Blodhundar & Lullabies
Jonatan Leandoer96
Baby face, esthétique déroutante voire hasardeuse, textes dépressifs... Depuis sa magistrale (et un peu inexplicable) percée en 2013, Jonatan Leandoer Håstad a le mérite de ne pas laisser grand monde indifférent. C'est d'ailleurs probablement pour cela qu'après quelques années fastes où il fut propulsé au rang de star éphémère d'un cloud rap encore balbutiant, celui qui se fait plutôt appeler Yung Lean est retombé dans un certain underground. Fini les millions de vues sur Youtube et les feats avec Travis Scott et Frank Ocean ; après une adolescence passée dans les stratosphères médiatiques internationales, le Suédois de vingt-quatre ans se fait plus discret et s'inscrit dans des cercles relativement confidentiels.

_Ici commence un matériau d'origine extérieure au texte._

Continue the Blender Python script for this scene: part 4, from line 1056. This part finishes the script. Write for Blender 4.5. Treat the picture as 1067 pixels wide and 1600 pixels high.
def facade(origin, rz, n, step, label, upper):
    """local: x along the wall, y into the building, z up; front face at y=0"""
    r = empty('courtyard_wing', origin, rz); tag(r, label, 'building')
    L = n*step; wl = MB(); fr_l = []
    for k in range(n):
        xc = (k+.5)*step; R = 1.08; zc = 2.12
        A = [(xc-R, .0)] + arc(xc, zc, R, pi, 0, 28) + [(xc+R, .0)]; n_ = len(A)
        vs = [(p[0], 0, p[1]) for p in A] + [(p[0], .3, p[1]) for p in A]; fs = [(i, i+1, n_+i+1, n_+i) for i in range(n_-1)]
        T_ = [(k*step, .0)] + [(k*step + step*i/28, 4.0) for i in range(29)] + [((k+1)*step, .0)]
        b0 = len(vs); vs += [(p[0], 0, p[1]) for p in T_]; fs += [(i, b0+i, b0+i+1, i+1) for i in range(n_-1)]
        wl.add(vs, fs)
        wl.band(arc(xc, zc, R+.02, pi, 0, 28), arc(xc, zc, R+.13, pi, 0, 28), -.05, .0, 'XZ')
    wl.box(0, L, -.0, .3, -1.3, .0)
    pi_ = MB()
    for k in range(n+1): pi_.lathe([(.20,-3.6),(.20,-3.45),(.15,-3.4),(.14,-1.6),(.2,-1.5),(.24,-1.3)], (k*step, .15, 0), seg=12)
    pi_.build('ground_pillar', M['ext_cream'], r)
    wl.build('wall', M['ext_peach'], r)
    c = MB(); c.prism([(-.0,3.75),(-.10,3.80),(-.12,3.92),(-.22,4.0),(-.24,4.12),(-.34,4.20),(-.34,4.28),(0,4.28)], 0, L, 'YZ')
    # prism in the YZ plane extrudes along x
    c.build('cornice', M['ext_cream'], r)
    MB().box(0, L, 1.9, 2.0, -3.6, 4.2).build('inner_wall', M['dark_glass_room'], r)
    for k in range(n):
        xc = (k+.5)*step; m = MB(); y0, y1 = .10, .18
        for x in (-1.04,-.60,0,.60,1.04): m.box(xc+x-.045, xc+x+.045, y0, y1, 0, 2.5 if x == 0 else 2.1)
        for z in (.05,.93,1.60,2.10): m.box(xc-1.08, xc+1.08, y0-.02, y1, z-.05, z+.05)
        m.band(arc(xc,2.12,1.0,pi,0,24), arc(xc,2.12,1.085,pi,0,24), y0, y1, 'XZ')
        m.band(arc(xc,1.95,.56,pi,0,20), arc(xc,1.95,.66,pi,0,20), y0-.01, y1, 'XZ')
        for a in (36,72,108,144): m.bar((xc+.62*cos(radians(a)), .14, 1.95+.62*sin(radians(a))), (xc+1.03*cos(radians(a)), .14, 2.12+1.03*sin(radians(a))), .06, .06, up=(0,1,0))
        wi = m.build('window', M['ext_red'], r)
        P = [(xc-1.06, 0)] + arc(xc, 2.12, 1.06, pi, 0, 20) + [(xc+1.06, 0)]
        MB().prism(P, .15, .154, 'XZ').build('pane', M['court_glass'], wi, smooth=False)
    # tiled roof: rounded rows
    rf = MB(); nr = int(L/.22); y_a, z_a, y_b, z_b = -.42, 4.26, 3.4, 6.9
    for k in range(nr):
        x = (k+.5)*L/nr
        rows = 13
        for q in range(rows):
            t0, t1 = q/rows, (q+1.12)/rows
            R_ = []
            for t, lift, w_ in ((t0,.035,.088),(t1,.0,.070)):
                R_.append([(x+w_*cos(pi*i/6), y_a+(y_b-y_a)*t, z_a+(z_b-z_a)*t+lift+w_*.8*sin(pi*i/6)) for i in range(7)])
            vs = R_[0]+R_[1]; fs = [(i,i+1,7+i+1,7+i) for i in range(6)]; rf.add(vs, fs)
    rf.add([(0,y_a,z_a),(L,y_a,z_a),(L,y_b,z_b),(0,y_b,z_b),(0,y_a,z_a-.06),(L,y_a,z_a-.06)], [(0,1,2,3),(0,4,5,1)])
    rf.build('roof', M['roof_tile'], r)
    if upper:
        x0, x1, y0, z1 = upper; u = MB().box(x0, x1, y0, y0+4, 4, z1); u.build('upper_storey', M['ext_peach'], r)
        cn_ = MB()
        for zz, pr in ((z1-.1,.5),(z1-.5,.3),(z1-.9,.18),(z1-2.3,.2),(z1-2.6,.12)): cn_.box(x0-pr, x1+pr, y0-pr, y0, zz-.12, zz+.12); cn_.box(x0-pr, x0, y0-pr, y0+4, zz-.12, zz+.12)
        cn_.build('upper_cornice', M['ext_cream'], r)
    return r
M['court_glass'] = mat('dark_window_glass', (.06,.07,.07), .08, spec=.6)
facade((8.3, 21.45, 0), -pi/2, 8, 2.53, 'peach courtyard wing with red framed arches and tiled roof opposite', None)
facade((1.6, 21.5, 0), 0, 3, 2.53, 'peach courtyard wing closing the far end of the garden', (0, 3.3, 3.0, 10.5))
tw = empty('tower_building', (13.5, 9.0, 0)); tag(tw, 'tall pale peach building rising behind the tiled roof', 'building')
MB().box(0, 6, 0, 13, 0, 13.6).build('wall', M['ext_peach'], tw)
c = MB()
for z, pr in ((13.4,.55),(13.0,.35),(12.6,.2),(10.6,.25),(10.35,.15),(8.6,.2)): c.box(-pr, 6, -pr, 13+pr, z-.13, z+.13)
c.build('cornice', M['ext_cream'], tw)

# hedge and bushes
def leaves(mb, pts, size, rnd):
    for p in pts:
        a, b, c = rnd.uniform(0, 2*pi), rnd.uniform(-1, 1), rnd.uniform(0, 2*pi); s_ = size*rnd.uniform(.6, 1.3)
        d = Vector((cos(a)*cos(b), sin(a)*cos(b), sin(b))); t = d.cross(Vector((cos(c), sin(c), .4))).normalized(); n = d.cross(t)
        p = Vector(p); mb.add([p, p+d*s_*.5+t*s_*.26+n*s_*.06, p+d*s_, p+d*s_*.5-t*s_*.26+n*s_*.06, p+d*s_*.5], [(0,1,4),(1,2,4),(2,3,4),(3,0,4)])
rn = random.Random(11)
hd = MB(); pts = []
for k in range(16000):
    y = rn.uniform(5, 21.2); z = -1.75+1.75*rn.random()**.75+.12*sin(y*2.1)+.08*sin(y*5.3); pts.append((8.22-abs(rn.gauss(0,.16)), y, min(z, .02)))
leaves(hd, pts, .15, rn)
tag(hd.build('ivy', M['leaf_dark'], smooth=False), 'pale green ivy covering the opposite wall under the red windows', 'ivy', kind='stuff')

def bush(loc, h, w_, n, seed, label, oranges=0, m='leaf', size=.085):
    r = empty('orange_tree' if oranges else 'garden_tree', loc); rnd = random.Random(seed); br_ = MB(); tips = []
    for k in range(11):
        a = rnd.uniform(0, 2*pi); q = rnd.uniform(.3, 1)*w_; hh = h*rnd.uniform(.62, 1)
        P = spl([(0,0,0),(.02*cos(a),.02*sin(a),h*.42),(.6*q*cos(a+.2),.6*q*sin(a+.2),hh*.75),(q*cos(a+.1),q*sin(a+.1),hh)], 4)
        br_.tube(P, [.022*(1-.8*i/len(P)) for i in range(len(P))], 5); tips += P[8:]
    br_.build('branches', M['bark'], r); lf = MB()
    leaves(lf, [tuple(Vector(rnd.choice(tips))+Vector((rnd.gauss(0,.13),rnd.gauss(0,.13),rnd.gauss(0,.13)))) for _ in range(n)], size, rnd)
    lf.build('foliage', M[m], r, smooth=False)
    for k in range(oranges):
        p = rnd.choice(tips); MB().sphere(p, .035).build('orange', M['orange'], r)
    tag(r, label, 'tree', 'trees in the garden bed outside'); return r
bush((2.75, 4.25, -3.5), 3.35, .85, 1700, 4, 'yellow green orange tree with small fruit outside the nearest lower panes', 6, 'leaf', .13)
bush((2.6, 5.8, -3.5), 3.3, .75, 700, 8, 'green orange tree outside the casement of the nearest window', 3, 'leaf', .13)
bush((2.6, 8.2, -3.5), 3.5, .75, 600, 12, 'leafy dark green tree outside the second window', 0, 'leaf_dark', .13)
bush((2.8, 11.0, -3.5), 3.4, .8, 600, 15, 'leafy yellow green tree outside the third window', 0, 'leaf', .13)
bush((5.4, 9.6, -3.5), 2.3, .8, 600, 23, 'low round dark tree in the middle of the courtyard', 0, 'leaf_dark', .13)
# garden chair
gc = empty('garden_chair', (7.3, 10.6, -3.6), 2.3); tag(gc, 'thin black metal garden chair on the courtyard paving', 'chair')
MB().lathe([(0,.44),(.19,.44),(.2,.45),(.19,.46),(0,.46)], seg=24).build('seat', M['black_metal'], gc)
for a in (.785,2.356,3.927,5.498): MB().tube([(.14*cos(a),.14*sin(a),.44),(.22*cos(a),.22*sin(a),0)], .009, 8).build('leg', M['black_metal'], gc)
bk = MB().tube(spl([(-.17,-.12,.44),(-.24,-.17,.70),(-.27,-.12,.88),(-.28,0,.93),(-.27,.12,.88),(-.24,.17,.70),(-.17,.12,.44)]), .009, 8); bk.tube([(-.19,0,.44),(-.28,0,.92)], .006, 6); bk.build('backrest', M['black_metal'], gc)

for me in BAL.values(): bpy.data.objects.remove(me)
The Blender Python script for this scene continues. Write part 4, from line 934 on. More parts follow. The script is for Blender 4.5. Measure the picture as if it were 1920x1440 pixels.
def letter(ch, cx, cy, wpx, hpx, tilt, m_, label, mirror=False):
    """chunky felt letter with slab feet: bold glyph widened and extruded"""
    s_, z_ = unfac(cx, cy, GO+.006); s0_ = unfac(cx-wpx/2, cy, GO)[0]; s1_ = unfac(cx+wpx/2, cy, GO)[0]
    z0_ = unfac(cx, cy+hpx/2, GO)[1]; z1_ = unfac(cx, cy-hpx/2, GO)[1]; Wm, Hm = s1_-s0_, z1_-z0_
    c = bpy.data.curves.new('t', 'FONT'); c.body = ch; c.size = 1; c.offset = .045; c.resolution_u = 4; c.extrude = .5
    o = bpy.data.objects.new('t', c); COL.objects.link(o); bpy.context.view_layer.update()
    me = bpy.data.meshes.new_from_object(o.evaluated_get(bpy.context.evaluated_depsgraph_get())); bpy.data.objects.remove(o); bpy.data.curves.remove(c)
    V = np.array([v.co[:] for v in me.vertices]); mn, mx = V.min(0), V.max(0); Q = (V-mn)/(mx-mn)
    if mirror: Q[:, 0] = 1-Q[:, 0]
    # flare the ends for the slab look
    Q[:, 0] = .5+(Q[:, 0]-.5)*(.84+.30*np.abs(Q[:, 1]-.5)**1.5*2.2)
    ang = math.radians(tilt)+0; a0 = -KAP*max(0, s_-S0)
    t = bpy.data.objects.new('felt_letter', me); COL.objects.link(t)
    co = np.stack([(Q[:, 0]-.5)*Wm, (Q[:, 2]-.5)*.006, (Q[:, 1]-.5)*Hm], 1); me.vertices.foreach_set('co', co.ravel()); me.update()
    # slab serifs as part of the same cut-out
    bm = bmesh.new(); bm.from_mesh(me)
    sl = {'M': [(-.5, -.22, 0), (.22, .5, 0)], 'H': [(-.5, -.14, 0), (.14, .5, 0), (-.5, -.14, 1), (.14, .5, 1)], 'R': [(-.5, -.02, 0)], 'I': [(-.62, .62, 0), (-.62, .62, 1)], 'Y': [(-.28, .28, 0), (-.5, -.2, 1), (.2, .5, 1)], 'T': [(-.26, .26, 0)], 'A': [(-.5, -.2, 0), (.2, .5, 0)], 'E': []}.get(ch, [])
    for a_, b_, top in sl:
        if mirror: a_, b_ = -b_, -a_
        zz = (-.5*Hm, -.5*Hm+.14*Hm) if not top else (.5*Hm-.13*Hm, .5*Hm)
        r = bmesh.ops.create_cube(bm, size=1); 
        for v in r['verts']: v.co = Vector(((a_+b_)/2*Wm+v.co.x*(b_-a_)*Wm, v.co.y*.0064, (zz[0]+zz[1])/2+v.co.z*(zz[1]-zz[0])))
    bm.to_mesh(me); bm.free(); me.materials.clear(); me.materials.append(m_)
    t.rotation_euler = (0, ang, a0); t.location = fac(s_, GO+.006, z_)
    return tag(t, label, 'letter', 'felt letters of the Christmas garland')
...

Le virage s'est dessiné progressivement, esquissé par des expérimentations musicales franchement louables (grunge, indie et post-rock, entre autres) et des expériences de vie plutôt déplorables (drogues, accidents et hôpital, entre autres). Un retour d'outre-tombe en 2016 avec Warlord, où il commencera à agrémenter son rap régressif de sonorités brutes et d'images plus matures, poursuivi par Stranger en 2017 et le récent Starz, posera les bases d'un Jeune Lin désormais retourné à Stockholm et renouant avec ses racines nordiques. Une voix crue, à l'accent plus marqué et aux fausses notes moins lissées par l'autotune, vient se poser sur des projets variés réunis sous l'enseigne Year0001, non seulement label de Jonatan et toute sa clique de Scandinaves codéïnés, mais également des post-punks de Viagra Boys.
En parallèle de cette carrière de rappeur devenue trop étroite, entamée à la puberté sur des incrustations fond-vert de Mario Kart 64, Lean s'est construit depuis 2016 un alias aux allures de pseudo MySpace : Jonatan Leandoer127 - code postal du quartier stockholmois de Skärholmen -, récemment devenu Jonatan Leandoer96 - sa date de naissance. Un nouvel espace hybride, à mi-chemin entre lo-fi, artrock et tout genre pouvant porter "indie" comme préfixe, où il expérimente avec les moyens du bord. Après les touchantes ballades emo de Pyschopath Ballads (2017) et l'approximatif rock indé de Nectar (2019), Leandoer semble être parvenu à faire de son side-project sa principale source de création musicale.
Loin du cahier des charges d'un alter-ego rap, Blodhundar & Lullabies se compose de textes purs et sincères, sublimés par des arrangements à la fois intimistes et originaux signés Joakim Benon. Chansons d'amour et poèmes en suédois ("Vår Sång", "Som Du"), jolis concerts de cordes (violons et guitare acoustique) auxquels se lient quelques textures électroniques ; l'âme torturée du Suédois crache toujours sans modération son mal-être et ses références à la drogue, mais l'écriture est précise et se déleste des balourdises inhérentes au cloud rap pour emprunter des chemins gothiques et fantastiques. Quelques fausses notes (Leandoer n'est vraisemblablement pas un grand chanteur) sont toujours présentes, sans pour autant obscurcir de beaux moments de grâce. Alors que son prédécesseur Nectar était sec, fade et fatigant, Blodhundar synthétise et affine ses bonnes idées. Comptine enfantine sur "Sweet 17", requiem automnal pour "Colours of Tomorrow"... Les productions retrouvent le timbre vaporeux et onirique qui fait l'identité du garçon depuis le début des années 2010, tout en insufflant une personnalité touchante, celle d'un artiste qui tâtonne constamment et finira par se trouver.